The foundrydb-github-actions action (github.com/foundrydb/foundrydb-github-actions) wraps the provider with convenience steps for CI/CD. The example below provisions an ephemeral staging database when a pull request opens and tears it down when the PR closes.

# .github/workflows/preview-db.yml
name: Preview database

on:
pull_request:
types: [opened, synchronize, reopened, closed]

jobs:
provision:
if: github.event.action != 'closed'
runs-on: ubuntu-latest
permissions:
pull-requests: write
defaults:
run:
working-directory: infra/preview

steps:
- uses: actions/checkout@v4

- uses: hashicorp/setup-terraform@v3
with:
terraform_version: "1.8"

- name: Terraform init
run: terraform init

- name: Terraform apply
env:
TF_VAR_foundrydb_username: ${{ secrets.FOUNDRYDB_USERNAME }}
TF_VAR_foundrydb_password: ${{ secrets.FOUNDRYDB_PASSWORD }}
TF_VAR_pr_number: ${{ github.event.pull_request.number }}
run: terraform apply -auto-approve

- name: Post connection string to PR
env:
GH_TOKEN: ${{ github.token }}
PR_NUMBER: ${{ github.event.pull_request.number }}
run: |
CONN=$(terraform output -raw postgres_connection_string)
gh pr comment "$PR_NUMBER" --body "**Preview database ready.**\n\`\`\`\n$CONN\n\`\`\`"

teardown:
if: github.event.action == 'closed'
runs-on: ubuntu-latest
defaults:
run:
working-directory: infra/preview

steps:
- uses: actions/checkout@v4

- uses: hashicorp/setup-terraform@v3
with:
terraform_version: "1.8"

- name: Terraform init
run: terraform init

- name: Terraform destroy
env:
TF_VAR_foundrydb_username: ${{ secrets.FOUNDRYDB_USERNAME }}
TF_VAR_foundrydb_password: ${{ secrets.FOUNDRYDB_PASSWORD }}
TF_VAR_pr_number: ${{ github.event.pull_request.number }}
run: terraform destroy -auto-approve

The corresponding infra/preview/main.tf uses var.pr_number to give each preview environment a unique name:

variable "pr_number" {}
variable "foundrydb_username" {}
variable "foundrydb_password" {}

resource "foundrydb_service" "preview_pg" {
name = "pr-${var.pr_number}-pg"
database_type = "postgresql"
version = "17"
plan_name = "tier-2"
zone = "se-sto1"
storage_size_gb = 50
storage_tier = "maxiops"
allowed_cidrs = ["0.0.0.0/0"]
}

output "postgres_connection_string" {
value = "postgresql://app_user:${foundrydb_database_user.app.password}@${foundrydb_service.preview_pg.hostname}:5432/defaultdb?sslmode=verify-full"
sensitive = true
}

Store FOUNDRYDB_USERNAME and FOUNDRYDB_PASSWORD as encrypted secrets in your repository settings. Never pass credentials through environment variables that are logged or through terraform.tfvars files committed to the repository.

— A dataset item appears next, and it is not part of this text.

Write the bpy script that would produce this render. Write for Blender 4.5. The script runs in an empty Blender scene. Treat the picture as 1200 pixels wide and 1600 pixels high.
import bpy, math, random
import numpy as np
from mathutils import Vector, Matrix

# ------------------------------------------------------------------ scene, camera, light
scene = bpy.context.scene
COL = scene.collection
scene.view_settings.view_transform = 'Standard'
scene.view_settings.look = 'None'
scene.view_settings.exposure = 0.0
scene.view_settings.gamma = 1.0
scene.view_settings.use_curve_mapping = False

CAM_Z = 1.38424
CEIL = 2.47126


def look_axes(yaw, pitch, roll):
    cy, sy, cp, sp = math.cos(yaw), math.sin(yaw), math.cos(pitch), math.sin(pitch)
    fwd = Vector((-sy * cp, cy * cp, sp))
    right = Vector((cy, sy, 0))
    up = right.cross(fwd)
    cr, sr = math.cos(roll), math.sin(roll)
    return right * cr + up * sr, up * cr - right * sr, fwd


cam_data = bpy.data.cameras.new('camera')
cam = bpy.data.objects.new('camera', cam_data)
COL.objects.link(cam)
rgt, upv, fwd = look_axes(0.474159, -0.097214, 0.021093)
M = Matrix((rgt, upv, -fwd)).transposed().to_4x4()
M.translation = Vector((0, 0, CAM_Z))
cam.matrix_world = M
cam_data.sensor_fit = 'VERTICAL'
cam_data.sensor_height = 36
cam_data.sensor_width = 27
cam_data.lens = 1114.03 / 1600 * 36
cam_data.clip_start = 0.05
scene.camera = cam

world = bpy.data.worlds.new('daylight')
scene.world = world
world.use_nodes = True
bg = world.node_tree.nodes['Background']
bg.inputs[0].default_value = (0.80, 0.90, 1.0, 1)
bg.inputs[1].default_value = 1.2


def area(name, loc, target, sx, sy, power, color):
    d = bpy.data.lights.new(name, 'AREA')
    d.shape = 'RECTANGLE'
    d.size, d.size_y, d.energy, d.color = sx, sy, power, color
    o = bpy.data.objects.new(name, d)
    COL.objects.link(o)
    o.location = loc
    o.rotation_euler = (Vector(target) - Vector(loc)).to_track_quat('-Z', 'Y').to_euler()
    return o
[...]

Example: PostgreSQL and Valkey full stack

A common pattern is to provision an application database alongside a Valkey instance for caching, and pass both connection strings to your application as environment variables or secrets.

terraform {
required_providers {
foundrydb = {
source = "registry.terraform.io/foundrydb/foundrydb"
version = "~> 1.0"
}
}
}

provider "foundrydb" {
endpoint = "https://api.foundrydb.com"
username = var.foundrydb_username
password = var.foundrydb_password
}

# --- PostgreSQL (primary application database) ---

resource "foundrydb_service" "pg" {
name = "myapp-pg"
database_type = "postgresql"
version = "17"
plan_name = "tier-4"
zone = "se-sto1"

storage_size_gb = 100
storage_tier = "maxiops"

allowed_cidrs = var.allowed_cidrs
}

resource "foundrydb_database_user" "pg_app" {
service_id = foundrydb_service.pg.id
username = "app_user"
role = "admin"
}

# --- Valkey (cache layer) ---

resource "foundrydb_service" "valkey" {
name = "myapp-valkey"
database_type = "valkey"
version = "8"
plan_name = "tier-2"
zone = "se-sto1"

storage_size_gb = 20
storage_tier = "maxiops"

allowed_cidrs = var.allowed_cidrs
}

resource "foundrydb_database_user" "valkey_app" {
service_id = foundrydb_service.valkey.id
username = "cache_user"
role = "admin"
}

# --- Outputs ---

output "postgres_host" {
value = foundrydb_service.pg.hostname
}

output "postgres_url" {
description = "PostgreSQL connection string (TLS required)"
value = "postgresql://${foundrydb_database_user.pg_app.username}:${foundrydb_database_user.pg_app.password}@${foundrydb_service.pg.hostname}:5432/defaultdb?sslmode=verify-full"
sensitive = true
}

output "valkey_host" {
value = foundrydb_service.valkey.hostname
}

output "valkey_url" {
description = "Valkey connection string (TLS on port 6380)"
value = "rediss://${foundrydb_database_user.valkey_app.username}:${foundrydb_database_user.valkey_app.password}@${foundrydb_service.valkey.hostname}:6380"
sensitive = true
}

Variables file

# variables.tf
variable "foundrydb_username" {
type = string
sensitive = true
}

variable "foundrydb_password" {
type = string
sensitive = true
}

variable "allowed_cidrs" {
type = list(string)
default = []
}

Apply

terraform init
terraform plan
terraform apply

Once apply completes, retrieve the connection strings:

terraform output -raw postgres_url
terraform output -raw valkey_url

Both services are provisioned in the same UpCloud zone, so cross-service latency is minimal.